__What is needed__:
Repeat the whole listing exactly.

__Data block__:

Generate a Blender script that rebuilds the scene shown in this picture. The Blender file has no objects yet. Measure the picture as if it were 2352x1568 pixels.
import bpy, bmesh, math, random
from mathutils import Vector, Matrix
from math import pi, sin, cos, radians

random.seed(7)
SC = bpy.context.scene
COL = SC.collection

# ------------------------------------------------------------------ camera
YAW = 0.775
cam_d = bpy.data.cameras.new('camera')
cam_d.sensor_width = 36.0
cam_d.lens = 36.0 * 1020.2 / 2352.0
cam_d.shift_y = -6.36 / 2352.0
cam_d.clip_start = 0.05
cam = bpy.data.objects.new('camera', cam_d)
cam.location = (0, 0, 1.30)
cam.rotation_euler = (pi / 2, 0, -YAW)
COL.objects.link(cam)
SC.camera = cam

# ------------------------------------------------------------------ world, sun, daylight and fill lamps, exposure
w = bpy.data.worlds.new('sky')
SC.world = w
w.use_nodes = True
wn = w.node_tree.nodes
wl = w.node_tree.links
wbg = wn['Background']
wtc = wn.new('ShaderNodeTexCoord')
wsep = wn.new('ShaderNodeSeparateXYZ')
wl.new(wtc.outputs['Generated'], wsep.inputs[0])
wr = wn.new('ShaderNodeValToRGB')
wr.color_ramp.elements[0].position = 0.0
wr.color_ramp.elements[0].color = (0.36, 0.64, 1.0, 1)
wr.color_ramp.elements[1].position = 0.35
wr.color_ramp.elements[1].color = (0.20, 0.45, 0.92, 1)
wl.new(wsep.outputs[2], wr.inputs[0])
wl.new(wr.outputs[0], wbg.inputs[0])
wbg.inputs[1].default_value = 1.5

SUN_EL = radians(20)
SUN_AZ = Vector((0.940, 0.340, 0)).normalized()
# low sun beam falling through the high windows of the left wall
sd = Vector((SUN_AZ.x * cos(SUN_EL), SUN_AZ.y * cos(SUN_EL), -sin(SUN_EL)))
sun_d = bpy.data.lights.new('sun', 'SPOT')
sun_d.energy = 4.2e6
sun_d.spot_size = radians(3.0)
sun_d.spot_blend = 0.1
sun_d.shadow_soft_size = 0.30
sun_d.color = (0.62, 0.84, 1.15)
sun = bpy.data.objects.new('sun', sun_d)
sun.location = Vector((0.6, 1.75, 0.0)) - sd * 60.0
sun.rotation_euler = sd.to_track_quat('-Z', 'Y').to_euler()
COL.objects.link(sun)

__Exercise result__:
Generate a Blender script that rebuilds the scene shown in this picture. The Blender file has no objects yet. Measure the picture as if it were 2352x1568 pixels.
import bpy, bmesh, math, random
from mathutils import Vector, Matrix
from math import pi, sin, cos, radians

random.seed(7)
SC = bpy.context.scene
COL = SC.collection

# ------------------------------------------------------------------ camera
YAW = 0.775
cam_d = bpy.data.cameras.new('camera')
cam_d.sensor_width = 36.0
cam_d.lens = 36.0 * 1020.2 / 2352.0
cam_d.shift_y = -6.36 / 2352.0
cam_d.clip_start = 0.05
cam = bpy.data.objects.new('camera', cam_d)
cam.location = (0, 0, 1.30)
cam.rotation_euler = (pi / 2, 0, -YAW)
COL.objects.link(cam)
SC.camera = cam

# ------------------------------------------------------------------ world, sun, daylight and fill lamps, exposure
w = bpy.data.worlds.new('sky')
SC.world = w
w.use_nodes = True
wn = w.node_tree.nodes
wl = w.node_tree.links
wbg = wn['Background']
wtc = wn.new('ShaderNodeTexCoord')
wsep = wn.new('ShaderNodeSeparateXYZ')
wl.new(wtc.outputs['Generated'], wsep.inputs[0])
wr = wn.new('ShaderNodeValToRGB')
wr.color_ramp.elements[0].position = 0.0
wr.color_ramp.elements[0].color = (0.36, 0.64, 1.0, 1)
wr.color_ramp.elements[1].position = 0.35
wr.color_ramp.elements[1].color = (0.20, 0.45, 0.92, 1)
wl.new(wsep.outputs[2], wr.inputs[0])
wl.new(wr.outputs[0], wbg.inputs[0])
wbg.inputs[1].default_value = 1.5

SUN_EL = radians(20)
SUN_AZ = Vector((0.940, 0.340, 0)).normalized()
# low sun beam falling through the high windows of the left wall
sd = Vector((SUN_AZ.x * cos(SUN_EL), SUN_AZ.y * cos(SUN_EL), -sin(SUN_EL)))
sun_d = bpy.data.lights.new('sun', 'SPOT')
sun_d.energy = 4.2e6
sun_d.spot_size = radians(3.0)
sun_d.spot_blend = 0.1
sun_d.shadow_soft_size = 0.30
sun_d.color = (0.62, 0.84, 1.15)
sun = bpy.data.objects.new('sun', sun_d)
sun.location = Vector((0.6, 1.75, 0.0)) - sd * 60.0
sun.rotation_euler = sd.to_track_quat('-Z', 'Y').to_euler()
COL.objects.link(sun)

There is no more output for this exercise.